Echoing the same, National Bank of Kuwait (NBK) has also said that economic indicators remained positive for Kuwait, supported by a healthy projects pipeline and a recovering consumer sector.

“This is also being reflected in continued improvement in the real estate market and healthy bank profits. Last year’s rally in oil prices has played no small part, bolstering the fiscal position and supporting consumer and investor sentiment,” NBK said in its March economic update.

NBK said it expected Kuwait’s non-oil gross domestic product (GDP) to have increased by 3 per cent in 2017 in real terms, and for growth to accelerate to 3.5 per cent in 2018 and 4 per cent in 2019.

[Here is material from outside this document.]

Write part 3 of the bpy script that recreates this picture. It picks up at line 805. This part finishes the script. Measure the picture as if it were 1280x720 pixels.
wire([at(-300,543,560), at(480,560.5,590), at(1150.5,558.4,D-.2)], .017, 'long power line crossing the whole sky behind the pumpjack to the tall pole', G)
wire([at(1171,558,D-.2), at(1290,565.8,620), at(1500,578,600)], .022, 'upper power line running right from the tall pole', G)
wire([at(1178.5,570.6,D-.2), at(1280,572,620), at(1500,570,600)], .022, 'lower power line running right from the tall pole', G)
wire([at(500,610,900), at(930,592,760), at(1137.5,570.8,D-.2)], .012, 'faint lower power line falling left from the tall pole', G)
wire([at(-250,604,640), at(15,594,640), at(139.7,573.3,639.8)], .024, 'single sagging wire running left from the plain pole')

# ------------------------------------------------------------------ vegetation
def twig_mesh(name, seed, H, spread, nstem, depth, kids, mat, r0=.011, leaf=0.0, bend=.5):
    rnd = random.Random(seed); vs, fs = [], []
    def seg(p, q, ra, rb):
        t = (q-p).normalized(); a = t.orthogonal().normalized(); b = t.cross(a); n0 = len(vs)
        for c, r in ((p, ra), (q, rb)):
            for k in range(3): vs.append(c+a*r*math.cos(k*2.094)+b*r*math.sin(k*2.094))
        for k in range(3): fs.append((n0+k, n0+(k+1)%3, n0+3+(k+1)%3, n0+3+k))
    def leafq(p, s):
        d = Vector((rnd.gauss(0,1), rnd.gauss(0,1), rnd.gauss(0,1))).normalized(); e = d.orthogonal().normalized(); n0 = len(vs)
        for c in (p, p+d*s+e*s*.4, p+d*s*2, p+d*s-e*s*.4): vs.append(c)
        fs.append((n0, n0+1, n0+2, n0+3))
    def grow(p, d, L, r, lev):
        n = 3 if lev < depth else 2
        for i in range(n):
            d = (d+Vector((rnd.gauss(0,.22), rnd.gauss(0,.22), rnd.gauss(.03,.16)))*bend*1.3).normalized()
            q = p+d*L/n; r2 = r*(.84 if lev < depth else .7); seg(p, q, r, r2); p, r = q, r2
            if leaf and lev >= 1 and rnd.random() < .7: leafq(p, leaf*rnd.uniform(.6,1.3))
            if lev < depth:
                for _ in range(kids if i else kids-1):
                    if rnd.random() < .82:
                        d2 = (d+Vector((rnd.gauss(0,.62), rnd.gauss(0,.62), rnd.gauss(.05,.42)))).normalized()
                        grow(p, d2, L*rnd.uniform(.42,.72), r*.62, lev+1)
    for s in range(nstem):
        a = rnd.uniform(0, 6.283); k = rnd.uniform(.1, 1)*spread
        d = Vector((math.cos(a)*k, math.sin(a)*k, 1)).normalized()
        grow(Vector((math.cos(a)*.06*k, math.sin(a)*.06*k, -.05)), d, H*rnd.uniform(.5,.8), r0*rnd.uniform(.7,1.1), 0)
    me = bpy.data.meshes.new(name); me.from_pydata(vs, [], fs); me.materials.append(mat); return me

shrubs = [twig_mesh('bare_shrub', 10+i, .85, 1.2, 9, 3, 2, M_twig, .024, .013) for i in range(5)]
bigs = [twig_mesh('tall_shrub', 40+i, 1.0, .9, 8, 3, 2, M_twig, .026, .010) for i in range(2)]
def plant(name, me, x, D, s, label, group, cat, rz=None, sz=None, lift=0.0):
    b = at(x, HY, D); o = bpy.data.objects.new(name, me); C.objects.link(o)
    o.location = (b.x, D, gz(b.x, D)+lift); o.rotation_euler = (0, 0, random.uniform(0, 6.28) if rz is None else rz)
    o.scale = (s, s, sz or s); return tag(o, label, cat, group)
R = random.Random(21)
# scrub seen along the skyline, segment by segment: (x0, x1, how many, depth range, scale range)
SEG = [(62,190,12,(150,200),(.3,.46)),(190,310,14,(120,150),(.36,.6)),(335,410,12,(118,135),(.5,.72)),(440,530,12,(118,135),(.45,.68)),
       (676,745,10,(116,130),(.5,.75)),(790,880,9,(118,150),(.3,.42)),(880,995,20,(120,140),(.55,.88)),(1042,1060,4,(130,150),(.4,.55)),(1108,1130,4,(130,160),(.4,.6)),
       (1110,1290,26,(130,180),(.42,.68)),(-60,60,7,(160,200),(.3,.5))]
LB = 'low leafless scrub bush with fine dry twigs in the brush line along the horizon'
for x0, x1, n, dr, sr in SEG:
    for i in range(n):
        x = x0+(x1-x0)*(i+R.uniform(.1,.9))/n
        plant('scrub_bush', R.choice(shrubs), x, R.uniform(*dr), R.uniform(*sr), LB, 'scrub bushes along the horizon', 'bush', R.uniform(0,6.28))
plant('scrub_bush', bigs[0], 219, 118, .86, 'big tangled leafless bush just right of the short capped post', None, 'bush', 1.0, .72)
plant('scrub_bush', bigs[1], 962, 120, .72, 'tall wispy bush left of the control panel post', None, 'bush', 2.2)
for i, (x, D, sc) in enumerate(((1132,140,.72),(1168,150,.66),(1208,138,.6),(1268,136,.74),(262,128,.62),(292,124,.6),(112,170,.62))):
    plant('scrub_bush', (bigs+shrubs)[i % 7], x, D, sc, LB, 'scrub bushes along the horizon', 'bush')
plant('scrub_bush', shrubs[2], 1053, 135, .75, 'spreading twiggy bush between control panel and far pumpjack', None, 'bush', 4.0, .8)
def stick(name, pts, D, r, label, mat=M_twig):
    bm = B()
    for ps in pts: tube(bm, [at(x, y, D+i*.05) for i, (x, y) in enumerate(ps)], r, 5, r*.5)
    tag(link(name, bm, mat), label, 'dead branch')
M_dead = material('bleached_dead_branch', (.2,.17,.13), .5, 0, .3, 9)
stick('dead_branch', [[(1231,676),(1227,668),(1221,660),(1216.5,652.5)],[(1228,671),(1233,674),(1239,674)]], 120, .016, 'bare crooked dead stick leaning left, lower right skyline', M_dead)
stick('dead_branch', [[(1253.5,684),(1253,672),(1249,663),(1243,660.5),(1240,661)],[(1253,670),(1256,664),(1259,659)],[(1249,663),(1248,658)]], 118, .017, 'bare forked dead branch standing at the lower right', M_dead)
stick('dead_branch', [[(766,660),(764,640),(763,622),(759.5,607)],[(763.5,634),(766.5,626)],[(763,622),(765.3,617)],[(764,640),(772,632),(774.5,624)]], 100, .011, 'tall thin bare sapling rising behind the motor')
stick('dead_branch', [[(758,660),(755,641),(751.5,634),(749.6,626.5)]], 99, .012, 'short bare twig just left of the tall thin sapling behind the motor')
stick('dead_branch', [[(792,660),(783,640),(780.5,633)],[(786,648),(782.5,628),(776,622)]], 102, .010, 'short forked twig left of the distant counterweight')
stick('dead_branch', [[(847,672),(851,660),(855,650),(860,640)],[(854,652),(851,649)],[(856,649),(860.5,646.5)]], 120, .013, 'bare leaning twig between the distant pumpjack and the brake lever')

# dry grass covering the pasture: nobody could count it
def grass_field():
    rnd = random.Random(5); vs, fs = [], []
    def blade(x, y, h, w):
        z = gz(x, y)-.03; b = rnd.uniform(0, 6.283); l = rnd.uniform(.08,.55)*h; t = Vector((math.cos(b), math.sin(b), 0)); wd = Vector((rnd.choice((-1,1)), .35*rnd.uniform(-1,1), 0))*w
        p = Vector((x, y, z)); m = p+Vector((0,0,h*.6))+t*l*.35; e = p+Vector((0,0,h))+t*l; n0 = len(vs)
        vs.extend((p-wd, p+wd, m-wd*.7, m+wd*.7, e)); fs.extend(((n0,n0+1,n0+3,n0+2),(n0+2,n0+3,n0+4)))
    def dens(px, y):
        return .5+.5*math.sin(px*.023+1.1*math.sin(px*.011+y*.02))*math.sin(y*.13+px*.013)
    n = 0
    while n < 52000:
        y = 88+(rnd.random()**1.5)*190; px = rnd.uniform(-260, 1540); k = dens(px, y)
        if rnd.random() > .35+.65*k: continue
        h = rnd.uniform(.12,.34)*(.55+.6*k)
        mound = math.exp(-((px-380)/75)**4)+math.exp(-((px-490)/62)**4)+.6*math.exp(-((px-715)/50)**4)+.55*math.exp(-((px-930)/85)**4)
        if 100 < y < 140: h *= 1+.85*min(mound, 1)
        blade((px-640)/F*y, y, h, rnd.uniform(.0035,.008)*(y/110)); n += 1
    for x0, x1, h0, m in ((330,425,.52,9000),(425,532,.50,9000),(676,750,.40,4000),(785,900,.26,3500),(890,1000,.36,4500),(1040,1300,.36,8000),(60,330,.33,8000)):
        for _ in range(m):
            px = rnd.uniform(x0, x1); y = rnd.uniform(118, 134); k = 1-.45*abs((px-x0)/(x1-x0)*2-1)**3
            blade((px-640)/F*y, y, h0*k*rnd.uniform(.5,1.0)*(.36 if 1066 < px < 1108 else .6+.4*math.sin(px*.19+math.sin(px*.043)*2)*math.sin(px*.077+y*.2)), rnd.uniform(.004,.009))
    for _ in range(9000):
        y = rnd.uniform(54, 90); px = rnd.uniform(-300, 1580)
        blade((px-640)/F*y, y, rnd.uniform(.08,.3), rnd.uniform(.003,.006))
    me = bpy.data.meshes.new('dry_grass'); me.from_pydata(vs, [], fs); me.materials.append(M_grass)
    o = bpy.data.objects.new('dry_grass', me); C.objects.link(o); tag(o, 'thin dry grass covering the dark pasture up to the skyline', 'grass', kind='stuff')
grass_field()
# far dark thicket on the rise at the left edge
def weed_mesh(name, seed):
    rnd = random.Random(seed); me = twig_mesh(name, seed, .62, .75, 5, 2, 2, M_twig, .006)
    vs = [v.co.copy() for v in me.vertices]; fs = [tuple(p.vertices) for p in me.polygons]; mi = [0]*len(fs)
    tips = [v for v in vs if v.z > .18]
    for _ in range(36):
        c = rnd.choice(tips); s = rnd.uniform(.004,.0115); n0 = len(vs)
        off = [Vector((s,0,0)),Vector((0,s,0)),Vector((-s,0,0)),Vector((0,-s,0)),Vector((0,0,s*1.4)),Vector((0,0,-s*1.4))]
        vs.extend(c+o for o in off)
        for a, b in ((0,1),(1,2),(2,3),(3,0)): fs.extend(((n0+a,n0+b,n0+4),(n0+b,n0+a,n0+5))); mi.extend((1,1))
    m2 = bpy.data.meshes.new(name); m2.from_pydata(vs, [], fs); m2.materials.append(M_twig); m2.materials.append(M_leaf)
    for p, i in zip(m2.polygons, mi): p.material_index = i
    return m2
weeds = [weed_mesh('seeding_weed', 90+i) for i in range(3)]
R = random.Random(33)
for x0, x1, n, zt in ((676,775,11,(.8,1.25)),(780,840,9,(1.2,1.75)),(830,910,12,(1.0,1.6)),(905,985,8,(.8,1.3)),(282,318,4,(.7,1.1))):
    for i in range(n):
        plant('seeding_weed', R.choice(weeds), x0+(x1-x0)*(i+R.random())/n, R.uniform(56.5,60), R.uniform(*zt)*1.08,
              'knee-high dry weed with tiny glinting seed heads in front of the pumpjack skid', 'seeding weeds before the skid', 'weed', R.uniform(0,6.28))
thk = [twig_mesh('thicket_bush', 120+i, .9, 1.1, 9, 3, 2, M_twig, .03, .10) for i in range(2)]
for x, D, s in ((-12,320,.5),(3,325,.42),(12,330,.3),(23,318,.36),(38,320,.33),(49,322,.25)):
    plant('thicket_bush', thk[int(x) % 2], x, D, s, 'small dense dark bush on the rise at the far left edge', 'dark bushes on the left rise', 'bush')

Reiterating the positive outlook for the Gulf state, ratings agency S&P earlier said that Kuwait’s economy will likely return to growth in 2018 after a difficult past 12 months. It reaffirmed a rating of “AA/A-1+” and stated that the country is stable.

Like many oil-producing countries, 2017 was a challenging year for Kuwait. S&P’s report outlined how Kuwait’s economy remains “undiversified” because it derives about 60 per cent of its GDP, more than 90 per cent of exports, and about 90 per cent of fiscal receipts from hydrocarbon products. As a result, its GDP fell by 2.3 per cent over the year as oil prices remained underweight.

However, the picture for 2018 is more positive, with S&P predicting a 2.5 per cent growth in 2018 as energy prices rise and oil production starts to climb moving into 2019.

“Kuwait’s large government and external net asset positions will continue to afford the authorities space to gradually consolidate government finances,” the report said.

“The stable outlook reflects our expectation that Kuwait’s public and external balance sheets will remain strong over the forecast horizon, backed by a significant stock of financial assets. We expect these strengths to offset risks related to lower oil prices, Kuwait’s undiversified economy, and rising geopolitical tensions in the region.”